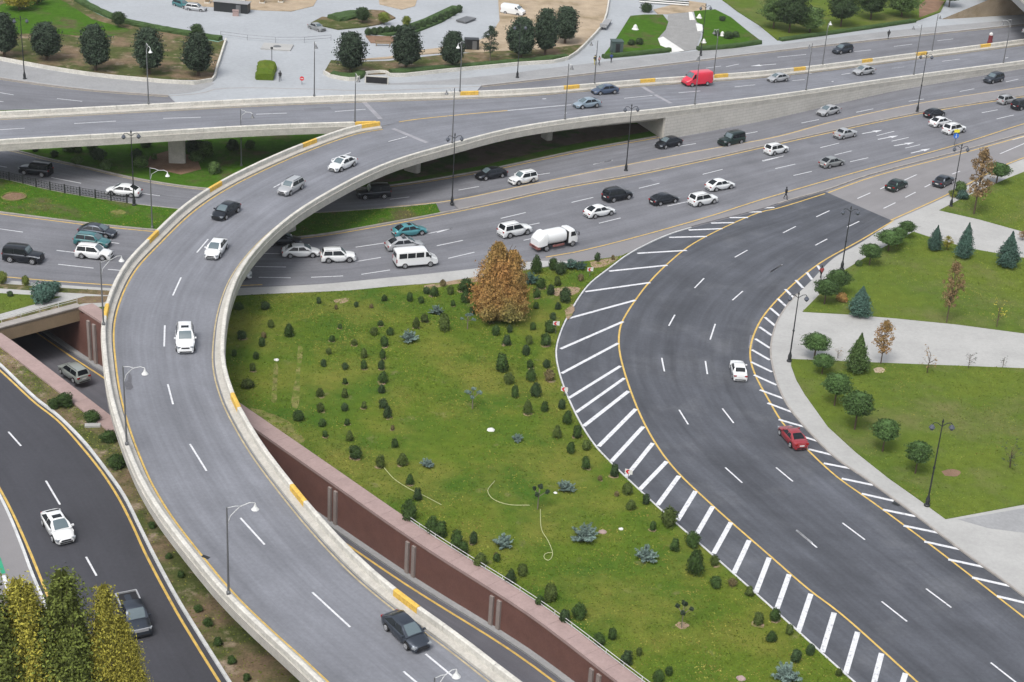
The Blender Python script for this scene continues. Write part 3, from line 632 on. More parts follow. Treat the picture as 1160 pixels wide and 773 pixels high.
deck_d = seg(290, 0, s3, [(345, 490, 480, 480), (0, 502, 135, 497)]) + seg(0, 0, s3, [(325, 543, 508, 532), (715, 520, 880, 515), (0, 570, 108, 563)]) + seg(580, 0, s3, [(490, 432, 615, 420), (730, 408, 825, 400), (975, 382, 1065, 373)]) + seg(860, 0, s3, [(145, 355, 200, 350), (580, 300, 655, 292), (800, 270, 880, 260), (360, 328, 400, 322)])
for a, b in deck_d: dash(deckA, a, b, zd, .17, dz=.034)
dash(ramp, (590, 124.4), (647, 119), zd, .16, dz=.034)
for a, b in seg(580, 0, s3, [(150, 434, 30, 441), (240, 496, 145, 511), ]) + seg(860, 0, s3, [(230, 322, 145, 331), (325, 358, 232, 370), (1090, 254, 1010, 263)]): arrow(deckA if b[1] < 112 else ramp, a, b, zd, dz=.034)
dash(deckA, (407.7, 111), (431, 135), zd, .7, 'expansion_joint', M['joint'], .026)
dash(ramp, (445, 146), (484, 162), zd, .7, 'expansion_joint', M['joint'], .026)
dash(deckA, (721, 94.4), (740, 106), zd, .7, 'expansion_joint', M['joint'], .026)
dash(ramp, (742, 107.5), (760, 117.4), zd, .7, 'expansion_joint', M['joint'], .026)
# stain on the ramp
stain = [(146, 422), (149, 426), (149, 434), (151, 439), (148, 442), (143, 441), (141, 435), (145, 430)]
me = mesh('oil_stain', [G(x, y, 6.03) for x, y in stain], [tuple(range(8))])
if me.polygons[0].normal.z < 0: me.flip_normals()
M['stain'] = mat('oil stain', (.10, .10, .11, 1), .6, var=.2, vscale=3)
wobj('oil_stain', me, M['stain'], ramp)
# piers
def pier(px, py, ztop, rz, w_=2.4):
    b = G(px, py); mb = MB(); pr = []
    for z, s_ in ((-.2, 1), (ztop-1.9, 1), (ztop-1.1, 1.45)):
        for k in range(16):
            t = 2*math.pi*k/16; x = math.copysign(abs(math.cos(t))**.45, math.cos(t))*w_/2*s_; y = math.copysign(abs(math.sin(t))**.45, math.sin(t))*.55
            pr.append((b.x+x*math.cos(rz)-y*math.sin(rz), b.y+x*math.sin(rz)+y*math.cos(rz), z))
    f = []
    for i in range(2):
        for k in range(16): f.append((i*16+k, i*16+(k+1) % 16, (i+1)*16+(k+1) % 16, (i+1)*16+k))
    f.append(tuple(32+k for k in range(16)))
    mb.add(pr, f); wobj('pier', mb.me('pier'), M['concrete'], fly)
pier(201, 185, 5.5, math.radians(5)); pier(326, 263, 6, math.radians(50), 2.2); pier(467, 195, 5.9, math.radians(-30), 2.4); pier(619, 158, 5.1, math.radians(-60), 2.2)
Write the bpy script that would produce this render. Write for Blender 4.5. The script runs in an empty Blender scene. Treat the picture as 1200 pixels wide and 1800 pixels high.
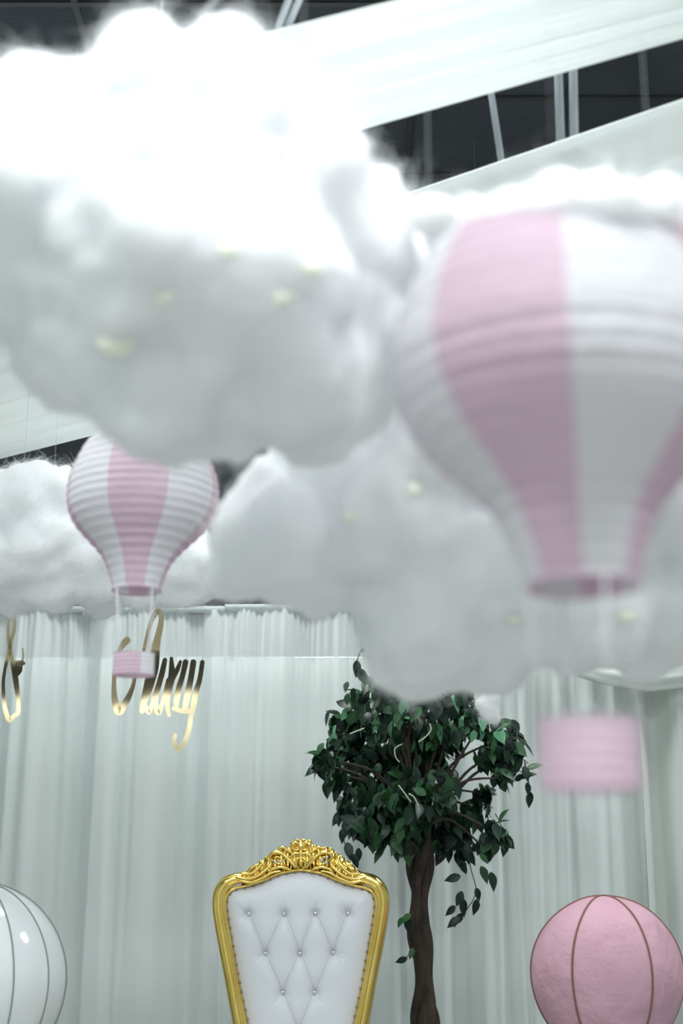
import bpy, bmesh, math, random
import numpy as np
from mathutils import Vector, Matrix, noise
random.seed(7); np.random.seed(7)
C = bpy.context.scene.collection
PI = math.pi

# ------------------------------------------------------------------ camera
F = 2500.0                       # focal length in pixels of the 1200 x 1800 frame
PITCH = math.radians(15.2)
CAM = Vector((0, 0, 1.55))
cd = bpy.data.cameras.new('camera'); cam = bpy.data.objects.new('camera', cd); C.objects.link(cam)
cd.sensor_fit = 'VERTICAL'; cd.sensor_height = 24.0; cd.lens = F / 1800 * 24.0
cam.location = CAM; cam.rotation_euler = (PI/2 + PITCH, 0, 0)
cd.dof.use_dof = True; cd.dof.focus_distance = 5.75; cd.dof.aperture_fstop = 1.25
cd.clip_start = 0.05
bpy.context.scene.camera = cam
FW = Vector((0, math.cos(PITCH), math.sin(PITCH))); UP = Vector((0, -math.sin(PITCH), math.cos(PITCH)))

# ------------------------------------------------------------------ exposure, world, lights
sc = bpy.context.scene
sc.view_settings.view_transform = 'Standard'; sc.view_settings.look = 'None'
sc.view_settings.exposure = 0.0; sc.view_settings.gamma = 1.0; sc.view_settings.use_curve_mapping = False
w = bpy.data.worlds.new('world'); sc.world = w; w.use_nodes = True
w.node_tree.nodes['Background'].inputs[0].default_value = (0.8, 0.9, 1.0, 1)
w.node_tree.nodes['Background'].inputs[1].default_value = 0.3
CEIL = 4.6
LAMP_COLOR = (0.95, 0.995, 1.0)
LAMP_POWER = 72
LAMPS = [(x, y) for y in (-3.6, 0.1, 3.15) for x in (-2.3, 0.0, 2.3)] + [(-2.7, 5.9), (-.5, 5.9), (2.7, 5.9)]  # last row is an addition, put there for light on the curtains
ROW_GAIN = (1.0, 1.25, .9, .8)

# ------------------------------------------------------------------ helpers
def P(px, py, d):
    """world point seen at (px,py), d metres along the view axis"""
    return CAM + FW*d + Vector((1, 0, 0))*((px-600)/F*d) + UP*((900-py)/F*d)
def W(px, py, Y):
    """world point seen at (px,py) on the upright plane y=Y"""
    r = FW + Vector((1, 0, 0))*((px-600)/F) + UP*((900-py)/F)
    return CAM + r*(Y/r.y)
def WZ(px, py, z):
    r = FW + Vector((1, 0, 0))*((px-600)/F) + UP*((900-py)/F)
    return CAM + r*((z-CAM.z)/r.z)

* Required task
Repeat, word for word, the lines of the material above from the one holding "Write the bpy" through the one holding "FW = Vector((0, math.cos(PITCH), math.sin(PITCH)));". Leave out pictures.

* Solution for this exercise
Write the bpy script that would produce this render. Write for Blender 4.5. The script runs in an empty Blender scene. Treat the picture as 1200 pixels wide and 1800 pixels high.
import bpy, bmesh, math, random
import numpy as np
from mathutils import Vector, Matrix, noise
random.seed(7); np.random.seed(7)
C = bpy.context.scene.collection
PI = math.pi

# ------------------------------------------------------------------ camera
F = 2500.0                       # focal length in pixels of the 1200 x 1800 frame
PITCH = math.radians(15.2)
CAM = Vector((0, 0, 1.55))
cd = bpy.data.cameras.new('camera'); cam = bpy.data.objects.new('camera', cd); C.objects.link(cam)
cd.sensor_fit = 'VERTICAL'; cd.sensor_height = 24.0; cd.lens = F / 1800 * 24.0
cam.location = CAM; cam.rotation_euler = (PI/2 + PITCH, 0, 0)
cd.dof.use_dof = True; cd.dof.focus_distance = 5.75; cd.dof.aperture_fstop = 1.25
cd.clip_start = 0.05
bpy.context.scene.camera = cam
FW = Vector((0, math.cos(PITCH), math.sin(PITCH))); UP = Vector((0, -math.sin(PITCH), math.cos(PITCH)))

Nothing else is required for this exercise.